#### PROBLEM TO SOLVE:
Look below for the line containing "The Blender Python script for this scene continues."; from there through the line containing "return 0.5 *", both lines included, please set down each line exactly and nothing else.

○ ○ ○ ○ ○

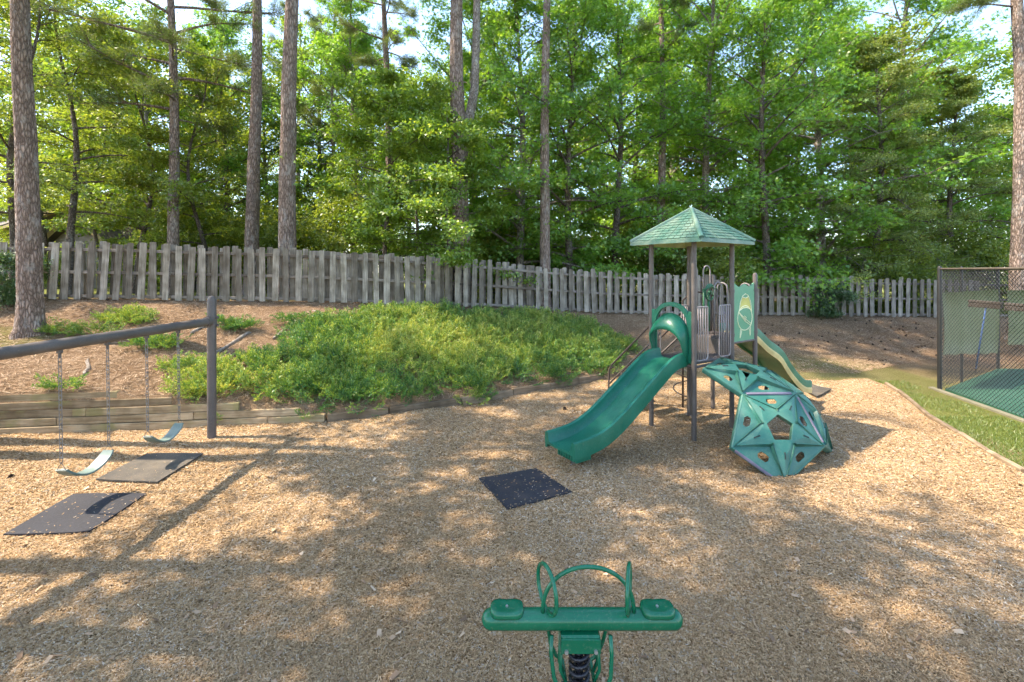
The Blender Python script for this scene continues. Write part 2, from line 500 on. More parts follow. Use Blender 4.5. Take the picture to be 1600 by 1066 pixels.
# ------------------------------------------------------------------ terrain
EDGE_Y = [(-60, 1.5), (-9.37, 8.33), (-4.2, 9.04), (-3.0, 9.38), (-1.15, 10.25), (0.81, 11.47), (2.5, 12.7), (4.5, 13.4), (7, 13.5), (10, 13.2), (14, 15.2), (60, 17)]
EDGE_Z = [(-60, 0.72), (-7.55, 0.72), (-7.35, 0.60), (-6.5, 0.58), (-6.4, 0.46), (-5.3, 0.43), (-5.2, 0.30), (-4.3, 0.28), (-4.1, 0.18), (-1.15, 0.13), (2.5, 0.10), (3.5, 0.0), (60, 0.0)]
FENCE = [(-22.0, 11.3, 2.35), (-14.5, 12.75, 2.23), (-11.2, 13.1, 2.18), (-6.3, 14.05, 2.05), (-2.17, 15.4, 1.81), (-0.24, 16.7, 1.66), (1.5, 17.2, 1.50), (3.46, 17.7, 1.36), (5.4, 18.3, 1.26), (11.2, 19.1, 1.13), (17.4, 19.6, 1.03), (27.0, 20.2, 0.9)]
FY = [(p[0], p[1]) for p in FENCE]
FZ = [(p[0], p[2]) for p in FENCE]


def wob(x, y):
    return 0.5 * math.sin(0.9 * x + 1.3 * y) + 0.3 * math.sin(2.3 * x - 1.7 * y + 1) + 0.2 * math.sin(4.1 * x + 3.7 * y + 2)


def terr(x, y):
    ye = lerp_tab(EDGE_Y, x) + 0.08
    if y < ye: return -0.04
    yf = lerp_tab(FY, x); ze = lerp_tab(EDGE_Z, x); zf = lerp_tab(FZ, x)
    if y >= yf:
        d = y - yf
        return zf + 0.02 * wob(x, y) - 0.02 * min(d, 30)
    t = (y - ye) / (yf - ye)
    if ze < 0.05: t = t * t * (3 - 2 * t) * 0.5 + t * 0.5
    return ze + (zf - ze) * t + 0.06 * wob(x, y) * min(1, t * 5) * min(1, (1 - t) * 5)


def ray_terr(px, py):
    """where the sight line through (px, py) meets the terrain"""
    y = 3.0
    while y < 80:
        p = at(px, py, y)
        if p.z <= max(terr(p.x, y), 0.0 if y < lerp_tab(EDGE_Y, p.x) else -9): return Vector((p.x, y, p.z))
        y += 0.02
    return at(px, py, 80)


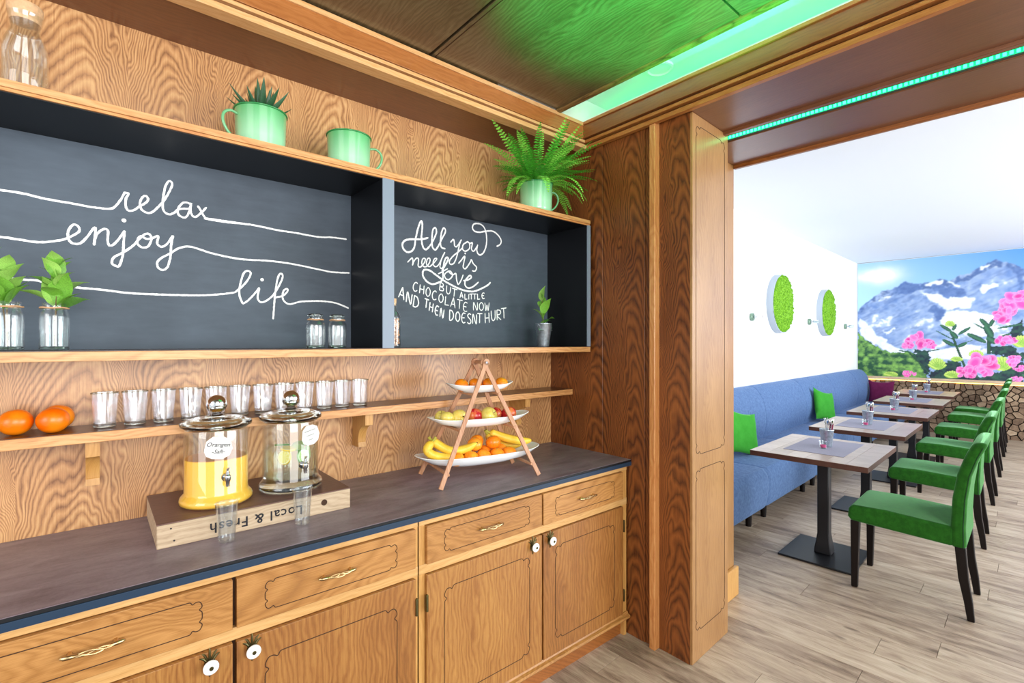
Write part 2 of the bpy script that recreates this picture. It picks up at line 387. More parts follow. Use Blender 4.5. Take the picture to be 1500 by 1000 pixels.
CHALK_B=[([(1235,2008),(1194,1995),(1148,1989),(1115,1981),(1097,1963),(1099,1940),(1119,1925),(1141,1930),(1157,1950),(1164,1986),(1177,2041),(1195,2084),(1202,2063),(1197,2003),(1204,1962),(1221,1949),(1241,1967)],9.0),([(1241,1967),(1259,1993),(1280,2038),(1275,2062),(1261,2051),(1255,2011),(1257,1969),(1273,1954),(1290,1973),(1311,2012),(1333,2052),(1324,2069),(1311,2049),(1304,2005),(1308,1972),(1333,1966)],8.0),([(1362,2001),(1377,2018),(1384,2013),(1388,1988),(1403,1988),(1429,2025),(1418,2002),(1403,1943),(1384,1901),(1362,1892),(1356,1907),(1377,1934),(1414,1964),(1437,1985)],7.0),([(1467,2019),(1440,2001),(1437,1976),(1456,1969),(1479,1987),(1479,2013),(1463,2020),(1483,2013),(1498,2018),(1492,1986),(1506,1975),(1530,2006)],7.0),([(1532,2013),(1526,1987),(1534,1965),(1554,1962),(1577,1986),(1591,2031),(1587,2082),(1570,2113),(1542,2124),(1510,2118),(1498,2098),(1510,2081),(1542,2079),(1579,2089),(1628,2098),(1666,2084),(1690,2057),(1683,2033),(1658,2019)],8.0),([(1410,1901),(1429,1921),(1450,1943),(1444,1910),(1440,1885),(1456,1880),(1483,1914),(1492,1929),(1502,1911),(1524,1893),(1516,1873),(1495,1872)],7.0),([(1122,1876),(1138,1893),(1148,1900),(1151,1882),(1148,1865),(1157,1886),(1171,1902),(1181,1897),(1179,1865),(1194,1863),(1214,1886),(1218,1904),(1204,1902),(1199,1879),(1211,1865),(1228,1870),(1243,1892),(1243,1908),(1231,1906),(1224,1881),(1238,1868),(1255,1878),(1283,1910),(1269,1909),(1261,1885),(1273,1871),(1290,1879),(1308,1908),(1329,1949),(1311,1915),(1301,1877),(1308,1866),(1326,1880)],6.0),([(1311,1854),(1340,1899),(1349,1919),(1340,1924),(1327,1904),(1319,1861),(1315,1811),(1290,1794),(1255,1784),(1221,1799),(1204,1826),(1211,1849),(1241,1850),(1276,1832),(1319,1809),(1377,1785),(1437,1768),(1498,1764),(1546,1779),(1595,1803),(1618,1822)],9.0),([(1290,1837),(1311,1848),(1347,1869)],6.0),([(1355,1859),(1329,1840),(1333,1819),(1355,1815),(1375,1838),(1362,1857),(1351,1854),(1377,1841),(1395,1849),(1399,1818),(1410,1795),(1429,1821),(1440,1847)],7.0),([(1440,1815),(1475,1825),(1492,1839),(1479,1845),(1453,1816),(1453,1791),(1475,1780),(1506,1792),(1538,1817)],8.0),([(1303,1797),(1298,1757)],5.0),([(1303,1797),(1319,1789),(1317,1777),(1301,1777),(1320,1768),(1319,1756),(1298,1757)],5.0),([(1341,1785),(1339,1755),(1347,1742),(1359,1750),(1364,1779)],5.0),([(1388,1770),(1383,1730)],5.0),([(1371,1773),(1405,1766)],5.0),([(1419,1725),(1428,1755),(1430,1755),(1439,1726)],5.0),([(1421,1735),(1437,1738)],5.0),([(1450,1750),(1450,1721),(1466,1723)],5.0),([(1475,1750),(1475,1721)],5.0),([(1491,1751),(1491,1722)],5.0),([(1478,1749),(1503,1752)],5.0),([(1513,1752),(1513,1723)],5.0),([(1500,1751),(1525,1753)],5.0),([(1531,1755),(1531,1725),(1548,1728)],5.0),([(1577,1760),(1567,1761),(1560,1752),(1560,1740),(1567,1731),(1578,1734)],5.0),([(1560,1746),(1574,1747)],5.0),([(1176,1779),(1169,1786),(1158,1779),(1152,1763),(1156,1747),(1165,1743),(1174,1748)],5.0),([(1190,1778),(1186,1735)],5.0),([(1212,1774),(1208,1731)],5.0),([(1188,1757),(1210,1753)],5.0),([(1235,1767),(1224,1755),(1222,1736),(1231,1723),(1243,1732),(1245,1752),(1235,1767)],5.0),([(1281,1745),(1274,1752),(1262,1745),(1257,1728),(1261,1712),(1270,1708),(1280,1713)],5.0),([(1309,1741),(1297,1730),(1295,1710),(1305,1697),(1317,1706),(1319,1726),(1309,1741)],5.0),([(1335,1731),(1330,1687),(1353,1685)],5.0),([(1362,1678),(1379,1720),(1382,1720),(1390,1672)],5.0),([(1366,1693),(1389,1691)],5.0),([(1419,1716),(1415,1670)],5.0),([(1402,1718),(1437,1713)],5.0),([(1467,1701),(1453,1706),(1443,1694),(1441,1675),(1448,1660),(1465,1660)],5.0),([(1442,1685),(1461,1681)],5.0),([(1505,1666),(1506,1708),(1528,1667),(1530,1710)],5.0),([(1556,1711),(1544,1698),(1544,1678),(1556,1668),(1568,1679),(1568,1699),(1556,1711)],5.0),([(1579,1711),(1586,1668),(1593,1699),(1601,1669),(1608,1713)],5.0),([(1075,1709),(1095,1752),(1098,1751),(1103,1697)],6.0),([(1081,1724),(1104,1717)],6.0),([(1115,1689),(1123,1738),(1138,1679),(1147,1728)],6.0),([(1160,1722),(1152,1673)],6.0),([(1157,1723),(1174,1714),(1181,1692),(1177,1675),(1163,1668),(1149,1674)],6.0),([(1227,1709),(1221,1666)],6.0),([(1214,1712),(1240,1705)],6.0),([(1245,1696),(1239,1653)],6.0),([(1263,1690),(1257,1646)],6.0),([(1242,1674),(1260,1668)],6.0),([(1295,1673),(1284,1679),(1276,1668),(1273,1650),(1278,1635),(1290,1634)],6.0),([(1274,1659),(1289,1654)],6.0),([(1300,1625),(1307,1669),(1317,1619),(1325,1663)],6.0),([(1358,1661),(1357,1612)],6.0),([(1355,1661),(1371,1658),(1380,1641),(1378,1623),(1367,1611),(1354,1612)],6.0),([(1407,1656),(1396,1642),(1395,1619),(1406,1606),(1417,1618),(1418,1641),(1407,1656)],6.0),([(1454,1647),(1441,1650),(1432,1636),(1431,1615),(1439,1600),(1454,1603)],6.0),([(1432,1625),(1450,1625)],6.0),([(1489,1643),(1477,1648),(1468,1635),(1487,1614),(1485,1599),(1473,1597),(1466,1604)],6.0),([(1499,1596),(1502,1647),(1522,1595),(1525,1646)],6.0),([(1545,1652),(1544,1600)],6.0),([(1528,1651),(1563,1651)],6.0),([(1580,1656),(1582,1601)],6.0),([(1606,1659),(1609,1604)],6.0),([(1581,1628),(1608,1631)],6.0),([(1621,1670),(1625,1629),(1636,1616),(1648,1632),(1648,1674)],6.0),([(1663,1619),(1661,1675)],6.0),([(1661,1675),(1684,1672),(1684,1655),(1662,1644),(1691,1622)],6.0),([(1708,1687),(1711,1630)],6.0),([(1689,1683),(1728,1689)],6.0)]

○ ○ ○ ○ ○

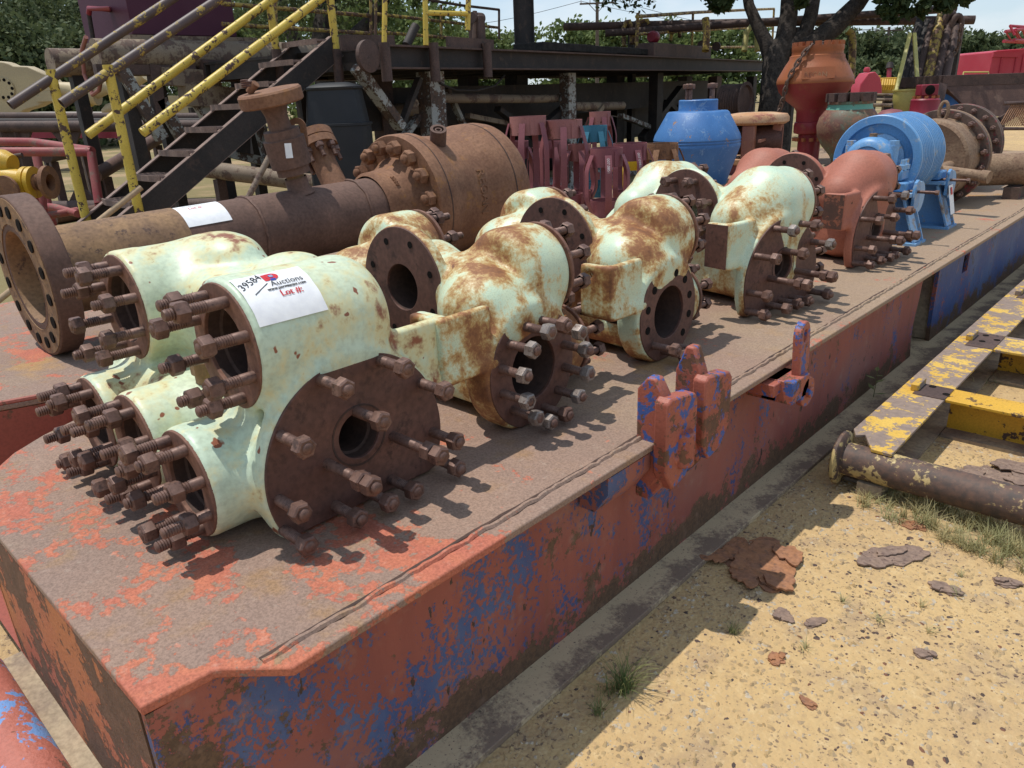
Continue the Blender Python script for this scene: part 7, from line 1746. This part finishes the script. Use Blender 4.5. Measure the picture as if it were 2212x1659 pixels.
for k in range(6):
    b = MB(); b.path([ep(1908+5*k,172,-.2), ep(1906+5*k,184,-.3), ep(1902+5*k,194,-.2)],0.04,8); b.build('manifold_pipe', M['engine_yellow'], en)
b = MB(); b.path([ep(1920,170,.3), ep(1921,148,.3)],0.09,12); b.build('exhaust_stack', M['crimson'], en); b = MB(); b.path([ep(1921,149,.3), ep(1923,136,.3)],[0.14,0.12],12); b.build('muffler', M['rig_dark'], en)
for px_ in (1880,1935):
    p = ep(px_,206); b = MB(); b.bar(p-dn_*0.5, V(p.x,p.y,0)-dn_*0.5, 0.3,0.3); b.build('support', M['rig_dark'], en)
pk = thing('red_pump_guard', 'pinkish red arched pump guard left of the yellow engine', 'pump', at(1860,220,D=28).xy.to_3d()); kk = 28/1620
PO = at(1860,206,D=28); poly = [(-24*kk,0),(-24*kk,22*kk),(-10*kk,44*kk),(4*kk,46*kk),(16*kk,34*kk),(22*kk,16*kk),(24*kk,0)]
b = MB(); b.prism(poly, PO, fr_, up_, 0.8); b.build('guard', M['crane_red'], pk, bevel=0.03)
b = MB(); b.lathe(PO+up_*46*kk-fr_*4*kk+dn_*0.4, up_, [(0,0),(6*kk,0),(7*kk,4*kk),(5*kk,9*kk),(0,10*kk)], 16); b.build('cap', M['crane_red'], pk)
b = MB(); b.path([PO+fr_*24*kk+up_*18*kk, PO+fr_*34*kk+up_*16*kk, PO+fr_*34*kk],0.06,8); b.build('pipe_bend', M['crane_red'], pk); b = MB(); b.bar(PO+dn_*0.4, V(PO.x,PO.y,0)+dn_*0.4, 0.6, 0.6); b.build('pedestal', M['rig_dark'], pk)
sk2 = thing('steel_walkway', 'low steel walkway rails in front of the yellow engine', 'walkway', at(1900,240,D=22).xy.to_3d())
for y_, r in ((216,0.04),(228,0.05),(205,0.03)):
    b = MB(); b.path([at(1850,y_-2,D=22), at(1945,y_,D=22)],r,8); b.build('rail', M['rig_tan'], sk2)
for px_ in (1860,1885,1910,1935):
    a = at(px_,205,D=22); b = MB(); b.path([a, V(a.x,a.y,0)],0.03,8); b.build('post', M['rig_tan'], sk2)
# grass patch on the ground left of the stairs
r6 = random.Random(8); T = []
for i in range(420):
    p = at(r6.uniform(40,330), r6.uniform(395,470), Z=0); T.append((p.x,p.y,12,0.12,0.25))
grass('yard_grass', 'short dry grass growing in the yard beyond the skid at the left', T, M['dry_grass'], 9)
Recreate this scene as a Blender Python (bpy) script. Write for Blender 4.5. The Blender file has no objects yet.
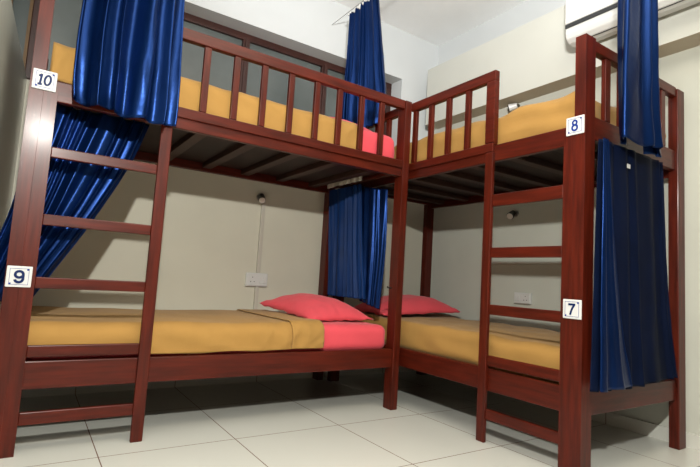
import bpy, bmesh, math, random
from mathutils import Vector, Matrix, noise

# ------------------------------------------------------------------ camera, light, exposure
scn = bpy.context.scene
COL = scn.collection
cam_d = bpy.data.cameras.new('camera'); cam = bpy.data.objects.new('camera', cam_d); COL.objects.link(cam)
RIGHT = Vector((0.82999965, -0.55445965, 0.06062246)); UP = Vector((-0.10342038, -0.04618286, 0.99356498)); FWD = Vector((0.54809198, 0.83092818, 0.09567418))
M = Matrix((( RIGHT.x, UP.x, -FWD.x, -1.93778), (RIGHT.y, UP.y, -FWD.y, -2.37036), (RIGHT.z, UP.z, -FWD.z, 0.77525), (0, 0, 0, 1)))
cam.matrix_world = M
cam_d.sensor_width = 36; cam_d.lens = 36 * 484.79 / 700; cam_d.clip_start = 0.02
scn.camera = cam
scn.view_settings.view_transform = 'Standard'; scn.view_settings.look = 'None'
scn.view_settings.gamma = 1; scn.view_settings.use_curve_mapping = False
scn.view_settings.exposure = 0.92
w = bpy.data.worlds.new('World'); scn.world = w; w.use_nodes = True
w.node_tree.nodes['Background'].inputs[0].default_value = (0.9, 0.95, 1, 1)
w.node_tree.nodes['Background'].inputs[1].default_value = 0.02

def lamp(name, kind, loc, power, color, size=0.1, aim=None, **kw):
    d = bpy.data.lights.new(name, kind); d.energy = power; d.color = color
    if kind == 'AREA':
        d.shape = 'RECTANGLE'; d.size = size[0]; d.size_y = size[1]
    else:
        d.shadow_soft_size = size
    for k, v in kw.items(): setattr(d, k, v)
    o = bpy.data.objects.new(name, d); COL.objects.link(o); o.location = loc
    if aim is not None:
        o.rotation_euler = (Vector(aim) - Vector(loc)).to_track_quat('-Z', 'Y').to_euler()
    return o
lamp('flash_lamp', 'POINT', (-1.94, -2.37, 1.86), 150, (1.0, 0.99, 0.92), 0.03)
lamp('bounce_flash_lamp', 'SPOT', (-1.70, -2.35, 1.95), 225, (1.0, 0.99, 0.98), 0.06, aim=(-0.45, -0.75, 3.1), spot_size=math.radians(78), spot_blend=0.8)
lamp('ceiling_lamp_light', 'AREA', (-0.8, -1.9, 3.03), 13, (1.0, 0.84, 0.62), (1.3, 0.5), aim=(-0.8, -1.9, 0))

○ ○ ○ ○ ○

#### COMPLETE ANSWER:
The Blender Python script for this scene continues. Write part 2, from line 500 on. More parts follow. Use Blender 4.5. Take the picture to be 1600 by 1066 pixels.
# ------------------------------------------------------------------ terrain
EDGE_Y = [(-60, 1.5), (-9.37, 8.33), (-4.2, 9.04), (-3.0, 9.38), (-1.15, 10.25), (0.81, 11.47), (2.5, 12.7), (4.5, 13.4), (7, 13.5), (10, 13.2), (14, 15.2), (60, 17)]
EDGE_Z = [(-60, 0.72), (-7.55, 0.72), (-7.35, 0.60), (-6.5, 0.58), (-6.4, 0.46), (-5.3, 0.43), (-5.2, 0.30), (-4.3, 0.28), (-4.1, 0.18), (-1.15, 0.13), (2.5, 0.10), (3.5, 0.0), (60, 0.0)]
FENCE = [(-22.0, 11.3, 2.35), (-14.5, 12.75, 2.23), (-11.2, 13.1, 2.18), (-6.3, 14.05, 2.05), (-2.17, 15.4, 1.81), (-0.24, 16.7, 1.66), (1.5, 17.2, 1.50), (3.46, 17.7, 1.36), (5.4, 18.3, 1.26), (11.2, 19.1, 1.13), (17.4, 19.6, 1.03), (27.0, 20.2, 0.9)]
FY = [(p[0], p[1]) for p in FENCE]
FZ = [(p[0], p[2]) for p in FENCE]


def wob(x, y):
    return 0.5 * math.sin(0.9 * x + 1.3 * y) + 0.3 * math.sin(2.3 * x - 1.7 * y + 1) + 0.2 * math.sin(4.1 * x + 3.7 * y + 2)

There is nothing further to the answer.